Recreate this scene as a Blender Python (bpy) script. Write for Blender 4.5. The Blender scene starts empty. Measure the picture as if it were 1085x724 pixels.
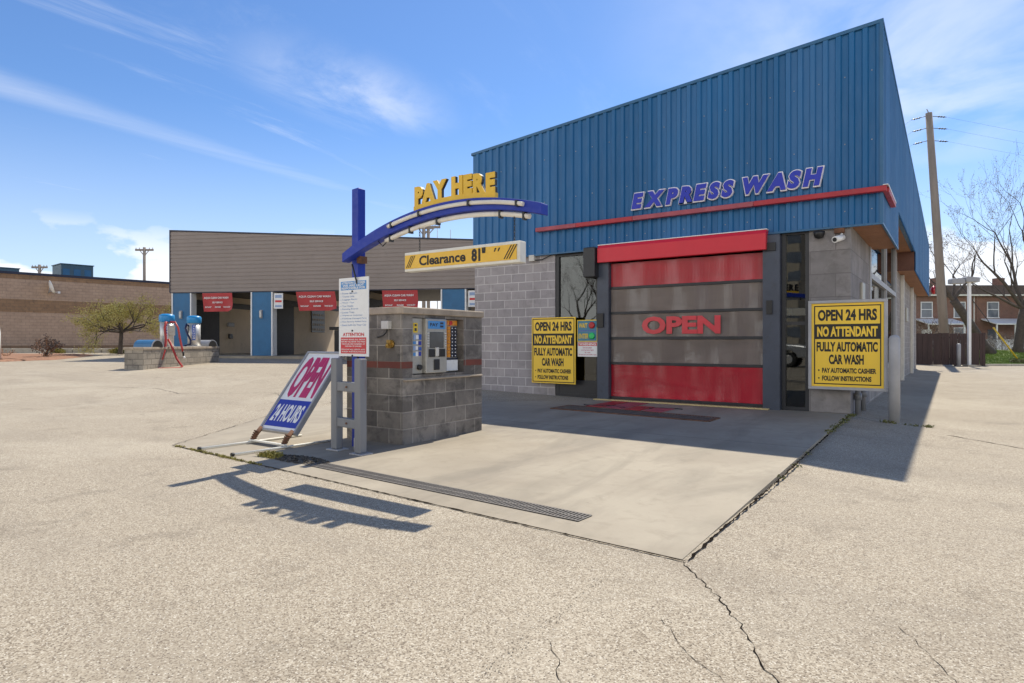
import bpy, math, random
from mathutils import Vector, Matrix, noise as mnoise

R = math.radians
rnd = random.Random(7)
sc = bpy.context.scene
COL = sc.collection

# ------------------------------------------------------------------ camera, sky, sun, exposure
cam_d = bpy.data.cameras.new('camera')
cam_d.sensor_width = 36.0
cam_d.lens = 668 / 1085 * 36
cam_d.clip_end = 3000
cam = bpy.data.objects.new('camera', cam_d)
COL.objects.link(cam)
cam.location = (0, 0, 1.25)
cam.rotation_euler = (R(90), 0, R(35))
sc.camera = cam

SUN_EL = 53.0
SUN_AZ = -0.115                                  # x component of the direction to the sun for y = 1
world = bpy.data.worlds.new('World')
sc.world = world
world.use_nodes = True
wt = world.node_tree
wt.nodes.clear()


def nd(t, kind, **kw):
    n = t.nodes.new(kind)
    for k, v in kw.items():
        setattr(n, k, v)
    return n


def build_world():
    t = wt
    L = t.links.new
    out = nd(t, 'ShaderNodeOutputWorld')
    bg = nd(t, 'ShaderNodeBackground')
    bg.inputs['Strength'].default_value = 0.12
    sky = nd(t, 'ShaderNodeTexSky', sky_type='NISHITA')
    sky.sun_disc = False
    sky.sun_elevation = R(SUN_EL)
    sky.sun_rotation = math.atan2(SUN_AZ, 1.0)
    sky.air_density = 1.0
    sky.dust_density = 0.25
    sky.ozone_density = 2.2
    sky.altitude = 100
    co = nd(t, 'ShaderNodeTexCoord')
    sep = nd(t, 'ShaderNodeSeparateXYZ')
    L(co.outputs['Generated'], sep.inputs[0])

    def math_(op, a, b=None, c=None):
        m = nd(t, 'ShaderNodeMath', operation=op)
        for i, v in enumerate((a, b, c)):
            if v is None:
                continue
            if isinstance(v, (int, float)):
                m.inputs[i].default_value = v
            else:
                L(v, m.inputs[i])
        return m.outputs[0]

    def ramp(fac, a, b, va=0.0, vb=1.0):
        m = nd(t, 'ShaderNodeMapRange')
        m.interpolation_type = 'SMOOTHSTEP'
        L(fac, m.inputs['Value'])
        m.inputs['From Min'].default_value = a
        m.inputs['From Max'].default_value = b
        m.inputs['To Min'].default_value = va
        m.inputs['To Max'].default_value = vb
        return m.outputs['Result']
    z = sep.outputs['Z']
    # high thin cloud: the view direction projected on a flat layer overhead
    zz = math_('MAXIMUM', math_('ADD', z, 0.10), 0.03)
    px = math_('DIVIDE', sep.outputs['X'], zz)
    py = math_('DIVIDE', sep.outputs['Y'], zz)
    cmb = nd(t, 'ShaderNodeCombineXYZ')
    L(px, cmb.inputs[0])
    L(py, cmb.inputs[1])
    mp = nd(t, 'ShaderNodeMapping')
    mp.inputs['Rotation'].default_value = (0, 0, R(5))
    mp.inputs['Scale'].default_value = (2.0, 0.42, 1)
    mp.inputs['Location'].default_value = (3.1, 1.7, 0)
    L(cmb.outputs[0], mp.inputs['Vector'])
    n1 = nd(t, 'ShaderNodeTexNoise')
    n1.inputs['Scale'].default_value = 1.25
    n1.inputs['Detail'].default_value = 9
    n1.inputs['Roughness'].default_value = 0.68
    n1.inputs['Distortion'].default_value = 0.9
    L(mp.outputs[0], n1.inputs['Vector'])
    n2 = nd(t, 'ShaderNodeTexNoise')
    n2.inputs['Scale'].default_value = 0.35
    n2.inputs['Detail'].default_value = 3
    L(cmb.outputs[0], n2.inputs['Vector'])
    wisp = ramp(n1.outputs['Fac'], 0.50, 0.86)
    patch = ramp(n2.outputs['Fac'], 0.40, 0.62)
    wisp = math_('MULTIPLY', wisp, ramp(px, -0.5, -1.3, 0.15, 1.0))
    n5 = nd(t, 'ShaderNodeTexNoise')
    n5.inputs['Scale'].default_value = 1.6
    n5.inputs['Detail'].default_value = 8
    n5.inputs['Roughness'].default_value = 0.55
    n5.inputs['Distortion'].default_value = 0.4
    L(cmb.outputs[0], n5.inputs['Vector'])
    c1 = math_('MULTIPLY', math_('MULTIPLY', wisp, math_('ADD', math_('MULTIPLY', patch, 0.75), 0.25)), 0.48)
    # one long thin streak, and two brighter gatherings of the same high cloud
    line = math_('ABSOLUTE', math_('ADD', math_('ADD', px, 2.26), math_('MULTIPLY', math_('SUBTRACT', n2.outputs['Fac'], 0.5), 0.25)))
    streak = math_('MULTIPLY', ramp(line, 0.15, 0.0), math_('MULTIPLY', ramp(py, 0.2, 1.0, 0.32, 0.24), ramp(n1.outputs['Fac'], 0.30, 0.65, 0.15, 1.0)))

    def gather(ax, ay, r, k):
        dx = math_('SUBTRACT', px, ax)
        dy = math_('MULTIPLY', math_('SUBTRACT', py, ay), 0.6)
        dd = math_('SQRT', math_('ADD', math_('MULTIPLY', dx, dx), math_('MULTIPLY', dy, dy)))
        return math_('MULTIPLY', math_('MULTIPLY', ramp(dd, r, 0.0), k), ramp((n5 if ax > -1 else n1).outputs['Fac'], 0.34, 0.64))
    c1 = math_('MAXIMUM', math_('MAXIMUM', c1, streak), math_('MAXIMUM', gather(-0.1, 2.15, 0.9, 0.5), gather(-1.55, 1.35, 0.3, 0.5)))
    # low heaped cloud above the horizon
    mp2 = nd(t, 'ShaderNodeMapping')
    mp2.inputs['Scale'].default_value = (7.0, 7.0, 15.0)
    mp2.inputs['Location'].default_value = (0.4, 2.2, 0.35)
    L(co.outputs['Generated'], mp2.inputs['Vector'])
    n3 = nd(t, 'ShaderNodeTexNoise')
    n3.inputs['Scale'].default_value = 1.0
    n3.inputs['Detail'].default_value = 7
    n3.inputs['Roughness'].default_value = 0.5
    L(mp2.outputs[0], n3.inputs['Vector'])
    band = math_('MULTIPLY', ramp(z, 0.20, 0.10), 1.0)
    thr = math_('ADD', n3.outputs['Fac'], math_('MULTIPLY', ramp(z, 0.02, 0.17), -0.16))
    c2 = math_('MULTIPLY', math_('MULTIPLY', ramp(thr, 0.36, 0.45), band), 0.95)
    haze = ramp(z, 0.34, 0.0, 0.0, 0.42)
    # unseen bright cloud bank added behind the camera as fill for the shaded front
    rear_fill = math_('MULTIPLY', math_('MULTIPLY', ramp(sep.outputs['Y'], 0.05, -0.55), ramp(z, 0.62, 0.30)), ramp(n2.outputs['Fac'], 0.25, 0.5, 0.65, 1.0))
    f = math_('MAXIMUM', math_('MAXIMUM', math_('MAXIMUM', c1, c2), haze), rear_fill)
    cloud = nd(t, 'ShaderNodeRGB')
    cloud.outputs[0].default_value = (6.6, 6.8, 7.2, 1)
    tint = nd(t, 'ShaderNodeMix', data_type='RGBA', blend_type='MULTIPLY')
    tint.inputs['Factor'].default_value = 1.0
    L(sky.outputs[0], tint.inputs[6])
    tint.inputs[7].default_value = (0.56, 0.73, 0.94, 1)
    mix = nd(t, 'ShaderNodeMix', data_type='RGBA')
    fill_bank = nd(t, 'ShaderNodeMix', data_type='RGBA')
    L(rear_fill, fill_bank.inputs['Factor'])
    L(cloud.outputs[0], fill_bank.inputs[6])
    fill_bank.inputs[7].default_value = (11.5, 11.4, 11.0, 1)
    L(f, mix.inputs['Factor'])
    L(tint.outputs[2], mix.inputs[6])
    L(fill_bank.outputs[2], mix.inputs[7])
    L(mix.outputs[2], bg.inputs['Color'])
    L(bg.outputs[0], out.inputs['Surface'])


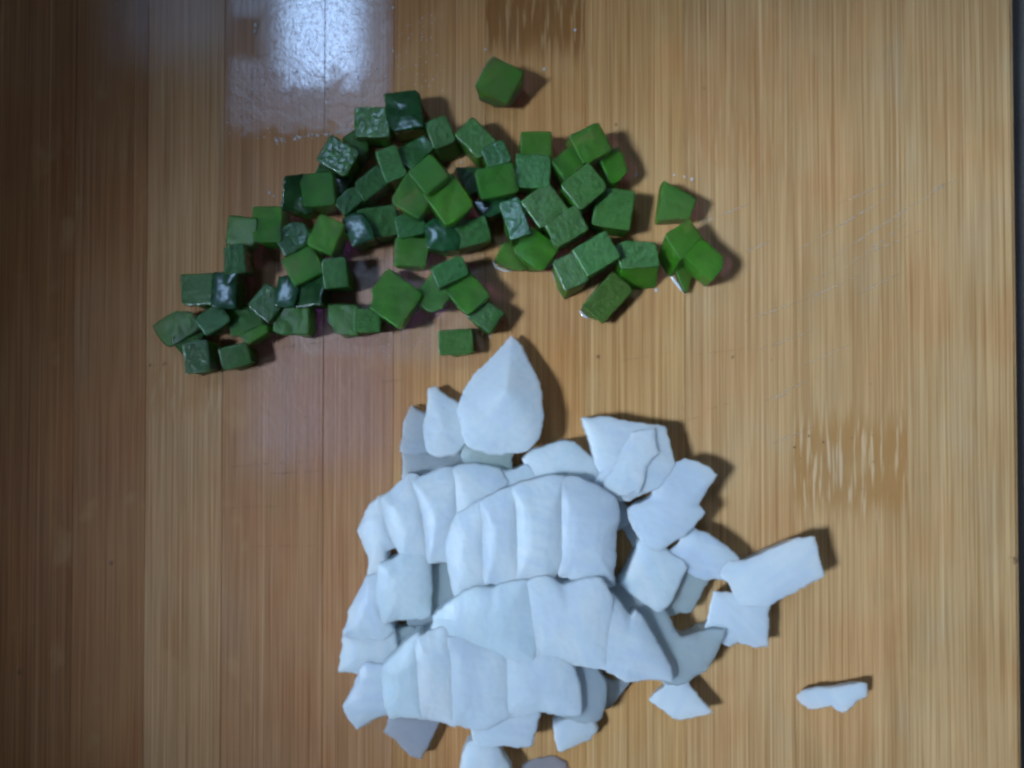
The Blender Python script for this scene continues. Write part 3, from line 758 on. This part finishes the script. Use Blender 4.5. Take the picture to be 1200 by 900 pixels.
.....
» **WORK INSTRUCTIONS**
Quote only what lies between the first line of the records and the line containing "L(co.outputs['Generated'], sep.inputs[0])", please, including both lines and excluding images.

» **RESULT FOR THIS EXERCISE**
Recreate this scene as a Blender Python (bpy) script. Write for Blender 4.5. The Blender scene starts empty. Measure the picture as if it were 1085x724 pixels.
import bpy, math, random
from mathutils import Vector, Matrix, noise as mnoise

R = math.radians
rnd = random.Random(7)
sc = bpy.context.scene
COL = sc.collection

# ------------------------------------------------------------------ camera, sky, sun, exposure
cam_d = bpy.data.cameras.new('camera')
cam_d.sensor_width = 36.0
cam_d.lens = 668 / 1085 * 36
cam_d.clip_end = 3000
cam = bpy.data.objects.new('camera', cam_d)
COL.objects.link(cam)
cam.location = (0, 0, 1.25)
cam.rotation_euler = (R(90), 0, R(35))
sc.camera = cam

SUN_EL = 53.0
SUN_AZ = -0.115                                  # x component of the direction to the sun for y = 1
world = bpy.data.worlds.new('World')
sc.world = world
world.use_nodes = True
wt = world.node_tree
wt.nodes.clear()


def nd(t, kind, **kw):
    n = t.nodes.new(kind)
    for k, v in kw.items():
        setattr(n, k, v)
    return n


def build_world():
    t = wt
    L = t.links.new
    out = nd(t, 'ShaderNodeOutputWorld')
    bg = nd(t, 'ShaderNodeBackground')
    bg.inputs['Strength'].default_value = 0.12
    sky = nd(t, 'ShaderNodeTexSky', sky_type='NISHITA')
    sky.sun_disc = False
    sky.sun_elevation = R(SUN_EL)
    sky.sun_rotation = math.atan2(SUN_AZ, 1.0)
    sky.air_density = 1.0
    sky.dust_density = 0.25
    sky.ozone_density = 2.2
    sky.altitude = 100
    co = nd(t, 'ShaderNodeTexCoord')
    sep = nd(t, 'ShaderNodeSeparateXYZ')
    L(co.outputs['Generated'], sep.inputs[0])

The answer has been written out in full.